GIVEN EXERCISE: Repeat every line of the data exactly, but not the pictures.

INFORMATION PROVIDED:
====
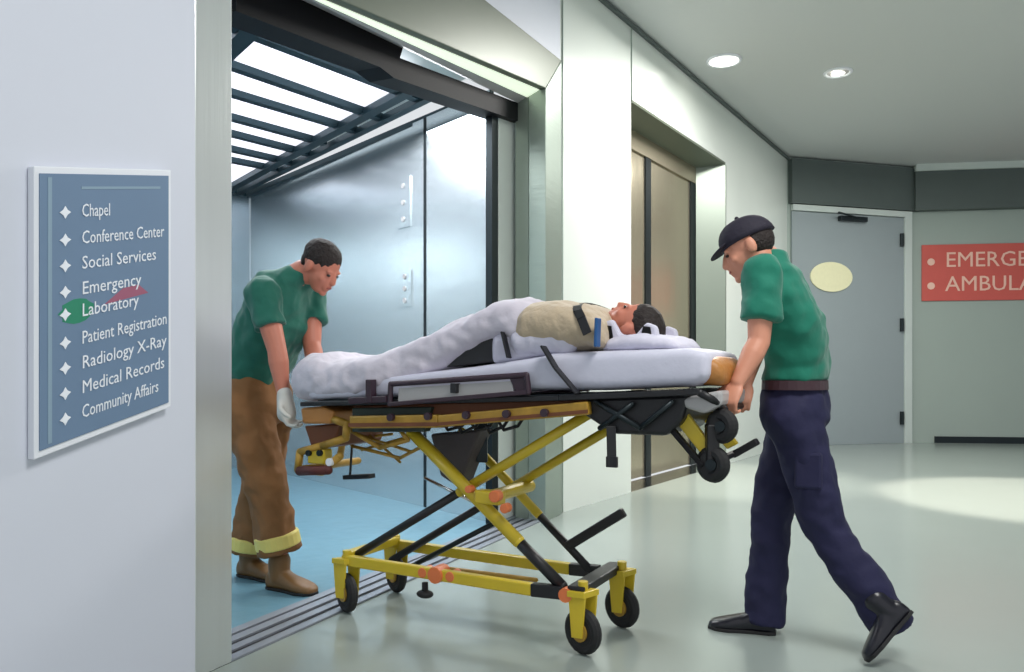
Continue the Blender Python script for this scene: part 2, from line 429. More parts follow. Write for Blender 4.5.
for (p0, p1, wd) in (((403, 95), (236, 186), .09), ((425, 100), (239, 193), .07), ((460, 108), (239, 200), .10)):
    a = onheight(*p0, HC-.01); b = onheight(*p1, HC-.01); d = (b-a).normalized()
    MB().bar(up(a-d*.1, HC-.0), up(b+d*.9, HC-.0), wd, .05).build('edge_beam', MT['teal'], cc)
a = onheight(262, 18, HC); MB().bar(up(a, HC), up(a+bd*1.6, HC), .12, .05).build('edge_beam', MT['teal'], cc)

# ------------------------------------------------------------------ second lift (door_2)
d2 = empty('door_2', up((m0+m1)/2, 0)); struct(d2)
RO = -.30
def MI(px, py): return M(px, py, RO)
n0 = m0-NM*.30; n1 = m1-NM*.30
MB().prism([up(m1, 0)+NM*.006, up(n1-DM*.16, 0), up(n1-DM*.16, H2), up(m1, H2)+NM*.006], DM*.03).build('return_panel', MT['steeld'], d2)
MB().prism([up(m0, H2)+NM*.006, up(m1, H2)+NM*.006, up(n1, H2-.03), up(n0, H2-.03)], (0, 0, .025)).build('soffit_panel', MT['lintel'], d2)
# inner header
zi = MI(700, 186).z
MB().prism([up(n0, zi), up(n1, zi), up(n1, H2-.03), up(n0, H2-.03)], -NM*.08).build('header', MT['bronze'], d2)
xs = [(633, 650), (654, 694)]
nn0 = n0
def mi(px): q_ = MI(px, 400)-NM*.0; return up(q_, 0)
def leaf(px0, px1):
    a = mi(px0)-NM*.03; b = mi(px1)-NM*.03
    MB().prism([up(a, .01), up(b, .01), up(b, zi), up(a, zi)], -NM*.04).build('door_leaf', MT['bronze'], d2, bevel=.004)
leaf(606, 647); leaf(652, 692)
for (p0, p1) in ((647, 652), (692, 699)):
    a = mi(p0)-NM*.01; b = mi(p1)-NM*.01
    MB().prism([up(a, 0), up(b, 0), up(b, zi), up(a, zi)], -NM*.05).build('door_edge', MT['dark'], d2)
MB().prism([up(mi(699), 0), up(n1, 0), up(n1, zi), up(mi(699), zi)], -NM*.08).build('jamb', MT['bronze'], d2)
a, b = n0-NM*.09, n1-NM*.09
MB().prism([up(a-DM*.2, 0), up(b+DM*.1, 0), up(b+DM*.1, H2), up(a-DM*.2, H2)], -NM*.02).build('shaft_panel', MT['dark'], d2)
MB().prism([up(m0, -.12), up(m1, -.12), up(n1, -.12), up(n0, -.12)], (0, 0, .121)).build('sill', MT['chrome'], d2)

# ------------------------------------------------------------------ back door (door_3)
d3 = empty('door_3', up((F_+G_)/2, 0)); struct(d3)
zd = zb-.01
r0 = up(Bk(904, 300, .04), 0); r1 = up(Bk(911, 300, .04), 0); lf = up(F_+DB*.06+NB*.04, 0)
MB().prism([up(lf, 0), up(r0, 0), up(r0, zd-.10), up(lf, zd-.10)], -NB*.035).build('door_panel', MT['door'], d3, bevel=.004)
MB().prism([up(r0, 0)+NB*.03, up(r1, 0)+NB*.03, up(r1, zd)+NB*.03, up(r0, zd)+NB*.03], -NB*.06).build('frame_post', MT['trimw'], d3, bevel=.004)
MB().prism([up(lf, zd-.09)+NB*.03, up(r0, zd-.09)+NB*.03, up(r0, zd)+NB*.03, up(lf, zd)+NB*.03], -NB*.06).build('frame_head', MT['trimw'], d3, bevel=.004)
lr = up(F_+DB*.06+NB*.05, 0)
for y in (240, 325, 418):
    c = Bk(902, y, .06); MB().cyl(c-Vector((0, 0, .10)), c+Vector((0, 0, .10)), .03).build('hinge', MT['dark'], d3)
c = Bk(853, 219, .09); mb = MB(); mb.box(c, DB*.24, NB*.035, (0, 0, .035)); mb.bar(c+DB*.2, c-DB*.35+NB*.12+Vector((0, 0, .06)), .03, .02)
mb.build('door_closer', MT['dark'], d3, bevel=.004)
c = Bk(831, 277, .042); n = 40
ov = MB().prism([c+DB*.37*math.cos(2*math.pi*i/n)+Vector((0, 0, .225*math.sin(2*math.pi*i/n))) for i in range(n)], NB*.02)
tag(ov.build('oval_sign', MT['oval'], bevel=.004), 'pale yellow oval plate on the grey door behind the walking person', 'sign')

# red wall sign
sg = empty('wall_sign', Ck(985, 303, .0)); tag(sg, 'red sign with two pale lines of text on the wall right of the grey door', 'sign')
a = Ck(922, 245, .03); b = Ck(1112, 245, .03); zt = a.z; zl = Ck(922, 301, .03).z
MB().prism([up(a, zt), up(b, zt), up(b, zl), up(a, zl)], -NC*.03).build('board', MT['red'], sg, bevel=.006)
for ln, (yy, body) in enumerate(((267, 'EMERGENCY'), (291, 'AMBULANCE'))):
    c = Ck(945, yy, .032); tx = MB(); solid_text(tx, body, c, DC*.33, Vector((0, 0, .33)), NC, .006)
    tx.build('text_line', MT['pink'], sg)
    c2 = Ck(931, yy-5, .032); MB().cyl(c2, c2+NC*.006, .055, n=20).build('bullet', MT['pink'], sg)

# directory sign on the near panel
q0, q1, q2, q3 = L(34, 166, .03), L(171, 170, .03), L(171, 407, .03), L(35, 460, .03)
q3 = up(q0, q3.z)
ds = empty('directory_sign', up((q0+q1)/2, q3.z)-NL*.03)
tag(ds, 'slate blue directory board with nine white text lines on the near left wall', 'sign')
MB().prism([q3, q2, q1, q0], -NL*.028).build('frame', MT['palew'], ds, bevel=.003)
def S(u, v, off=0.0):      # u across, v down
    t = q0.lerp(q1, u); b = q3.lerp(q2, u); return t.lerp(b, v)+NL*off
MB().prism([S(.03, .975), S(.972, .975), S(.972, .025), S(.03, .025)], NL*.004).build('board', MT['signb'], ds)
MB().prism([S(.08, .962, .004), S(.105, .962, .004), S(.105, .038, .004), S(.08, .038, .004)], NL*.001).build('edge_strip', MT['signs'], ds)
rows = [('Chapel', .162, .50), ('Conference Center', .260, .93), ('Social Services', .352, .86), ('Emergency', .445, .74), ('Laboratory', .525, .72),
        ('Patient Registration', .625, .95), ('Radiology X-Ray', .715, .95), ('Medical Records', .805, .93), ('Community Affairs', .895, .88)]
for body, v, ue in rows:
    o_ = S(.30, v+.018, .005); e_ = S(ue, v+.018, .005); X = (e_-o_); ln = X.length; X.normalize(); tx = MB()
    solid_text(tx, body, o_, X*.056, Vector((0, 0, .056)), NL, .0015, maxw=ln)
    tx.build('text_line', MT['white'], ds); tx = MB()
    a = S(.19, v, .005); tx.prism([a+X*.019*math.cos(i*math.pi/4)*(1 if i % 2 == 0 else .55)+Vector((0, 0, .019*math.sin(i*math.pi/4)*(1 if i % 2 == 0 else .55))) for i in range(8)], NL*.0015)
    tx.build('bullet', MT['white'], ds)
MB().prism([S(.30, .08, .004), S(.9, .08, .004), S(.9, .07, .004), S(.30, .07, .004)], NL*.001).build('top_rule', MT['signs'], ds)
gm = MB()
gm.prism([S(.27+.115*math.cos(2*math.pi*i/18)*(1+.12*math.sin(3*i)), .52+.045*math.sin(2*math.pi*i/18), .004) for i in range(18)], NL*.0007)
gm.build('green_mark', MT['signg'], ds)
MB().prism([S(.46, .515, .004), S(.80, .50, .004), S(.72, .46, .004), S(.60, .465, .004)], NL*.0007).build('red_mark', MT['signr'], ds)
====
SOLUTION FOR THIS PROBLEM:
Continue the Blender Python script for this scene: part 2, from line 429. More parts follow. Write for Blender 4.5.
for (p0, p1, wd) in (((403, 95), (236, 186), .09), ((425, 100), (239, 193), .07), ((460, 108), (239, 200), .10)):
    a = onheight(*p0, HC-.01); b = onheight(*p1, HC-.01); d = (b-a).normalized()
    MB().bar(up(a-d*.1, HC-.0), up(b+d*.9, HC-.0), wd, .05).build('edge_beam', MT['teal'], cc)
a = onheight(262, 18, HC); MB().bar(up(a, HC), up(a+bd*1.6, HC), .12, .05).build('edge_beam', MT['teal'], cc)

# ------------------------------------------------------------------ second lift (door_2)
d2 = empty('door_2', up((m0+m1)/2, 0)); struct(d2)
RO = -.30
def MI(px, py): return M(px, py, RO)
n0 = m0-NM*.30; n1 = m1-NM*.30
MB().prism([up(m1, 0)+NM*.006, up(n1-DM*.16, 0), up(n1-DM*.16, H2), up(m1, H2)+NM*.006], DM*.03).build('return_panel', MT['steeld'], d2)
MB().prism([up(m0, H2)+NM*.006, up(m1, H2)+NM*.006, up(n1, H2-.03), up(n0, H2-.03)], (0, 0, .025)).build('soffit_panel', MT['lintel'], d2)
# inner header
zi = MI(700, 186).z
MB().prism([up(n0, zi), up(n1, zi), up(n1, H2-.03), up(n0, H2-.03)], -NM*.08).build('header', MT['bronze'], d2)
xs = [(633, 650), (654, 694)]
nn0 = n0
def mi(px): q_ = MI(px, 400)-NM*.0; return up(q_, 0)
def leaf(px0, px1):
    a = mi(px0)-NM*.03; b = mi(px1)-NM*.03
    MB().prism([up(a, .01), up(b, .01), up(b, zi), up(a, zi)], -NM*.04).build('door_leaf', MT['bronze'], d2, bevel=.004)
leaf(606, 647); leaf(652, 692)
for (p0, p1) in ((647, 652), (692, 699)):
    a = mi(p0)-NM*.01; b = mi(p1)-NM*.01
    MB().prism([up(a, 0), up(b, 0), up(b, zi), up(a, zi)], -NM*.05).build('door_edge', MT['dark'], d2)
MB().prism([up(mi(699), 0), up(n1, 0), up(n1, zi), up(mi(699), zi)], -NM*.08).build('jamb', MT['bronze'], d2)
a, b = n0-NM*.09, n1-NM*.09
MB().prism([up(a-DM*.2, 0), up(b+DM*.1, 0), up(b+DM*.1, H2), up(a-DM*.2, H2)], -NM*.02).build('shaft_panel', MT['dark'], d2)
MB().prism([up(m0, -.12), up(m1, -.12), up(n1, -.12), up(n0, -.12)], (0, 0, .121)).build('sill', MT['chrome'], d2)

# ------------------------------------------------------------------ back door (door_3)
d3 = empty('door_3', up((F_+G_)/2, 0)); struct(d3)
zd = zb-.01
r0 = up(Bk(904, 300, .04), 0); r1 = up(Bk(911, 300, .04), 0); lf = up(F_+DB*.06+NB*.04, 0)
MB().prism([up(lf, 0), up(r0, 0), up(r0, zd-.10), up(lf, zd-.10)], -NB*.035).build('door_panel', MT['door'], d3, bevel=.004)
MB().prism([up(r0, 0)+NB*.03, up(r1, 0)+NB*.03, up(r1, zd)+NB*.03, up(r0, zd)+NB*.03], -NB*.06).build('frame_post', MT['trimw'], d3, bevel=.004)
MB().prism([up(lf, zd-.09)+NB*.03, up(r0, zd-.09)+NB*.03, up(r0, zd)+NB*.03, up(lf, zd)+NB*.03], -NB*.06).build('frame_head', MT['trimw'], d3, bevel=.004)
lr = up(F_+DB*.06+NB*.05, 0)
for y in (240, 325, 418):
    c = Bk(902, y, .06); MB().cyl(c-Vector((0, 0, .10)), c+Vector((0, 0, .10)), .03).build('hinge', MT['dark'], d3)
c = Bk(853, 219, .09); mb = MB(); mb.box(c, DB*.24, NB*.035, (0, 0, .035)); mb.bar(c+DB*.2, c-DB*.35+NB*.12+Vector((0, 0, .06)), .03, .02)
mb.build('door_closer', MT['dark'], d3, bevel=.004)
c = Bk(831, 277, .042); n = 40
ov = MB().prism([c+DB*.37*math.cos(2*math.pi*i/n)+Vector((0, 0, .225*math.sin(2*math.pi*i/n))) for i in range(n)], NB*.02)
tag(ov.build('oval_sign', MT['oval'], bevel=.004), 'pale yellow oval plate on the grey door behind the walking person', 'sign')

# red wall sign
sg = empty('wall_sign', Ck(985, 303, .0)); tag(sg, 'red sign with two pale lines of text on the wall right of the grey door', 'sign')
a = Ck(922, 245, .03); b = Ck(1112, 245, .03); zt = a.z; zl = Ck(922, 301, .03).z
MB().prism([up(a, zt), up(b, zt), up(b, zl), up(a, zl)], -NC*.03).build('board', MT['red'], sg, bevel=.006)
for ln, (yy, body) in enumerate(((267, 'EMERGENCY'), (291, 'AMBULANCE'))):
    c = Ck(945, yy, .032); tx = MB(); solid_text(tx, body, c, DC*.33, Vector((0, 0, .33)), NC, .006)
    tx.build('text_line', MT['pink'], sg)
    c2 = Ck(931, yy-5, .032); MB().cyl(c2, c2+NC*.006, .055, n=20).build('bullet', MT['pink'], sg)

# directory sign on the near panel
q0, q1, q2, q3 = L(34, 166, .03), L(171, 170, .03), L(171, 407, .03), L(35, 460, .03)
q3 = up(q0, q3.z)
ds = empty('directory_sign', up((q0+q1)/2, q3.z)-NL*.03)
tag(ds, 'slate blue directory board with nine white text lines on the near left wall', 'sign')
MB().prism([q3, q2, q1, q0], -NL*.028).build('frame', MT['palew'], ds, bevel=.003)
def S(u, v, off=0.0):      # u across, v down
    t = q0.lerp(q1, u); b = q3.lerp(q2, u); return t.lerp(b, v)+NL*off
MB().prism([S(.03, .975), S(.972, .975), S(.972, .025), S(.03, .025)], NL*.004).build('board', MT['signb'], ds)
MB().prism([S(.08, .962, .004), S(.105, .962, .004), S(.105, .038, .004), S(.08, .038, .004)], NL*.001).build('edge_strip', MT['signs'], ds)
rows = [('Chapel', .162, .50), ('Conference Center', .260, .93), ('Social Services', .352, .86), ('Emergency', .445, .74), ('Laboratory', .525, .72),
        ('Patient Registration', .625, .95), ('Radiology X-Ray', .715, .95), ('Medical Records', .805, .93), ('Community Affairs', .895, .88)]
for body, v, ue in rows:
    o_ = S(.30, v+.018, .005); e_ = S(ue, v+.018, .005); X = (e_-o_); ln = X.length; X.normalize(); tx = MB()
    solid_text(tx, body, o_, X*.056, Vector((0, 0, .056)), NL, .0015, maxw=ln)
    tx.build('text_line', MT['white'], ds); tx = MB()
    a = S(.19, v, .005); tx.prism([a+X*.019*math.cos(i*math.pi/4)*(1 if i % 2 == 0 else .55)+Vector((0, 0, .019*math.sin(i*math.pi/4)*(1 if i % 2 == 0 else .55))) for i in range(8)], NL*.0015)
    tx.build('bullet', MT['white'], ds)
MB().prism([S(.30, .08, .004), S(.9, .08, .004), S(.9, .07, .004), S(.30, .07, .004)], NL*.001).build('top_rule', MT['signs'], ds)
gm = MB()
gm.prism([S(.27+.115*math.cos(2*math.pi*i/18)*(1+.12*math.sin(3*i)), .52+.045*math.sin(2*math.pi*i/18), .004) for i in range(18)], NL*.0007)
gm.build('green_mark', MT['signg'], ds)
MB().prism([S(.46, .515, .004), S(.80, .50, .004), S(.72, .46, .004), S(.60, .465, .004)], NL*.0007).build('red_mark', MT['signr'], ds)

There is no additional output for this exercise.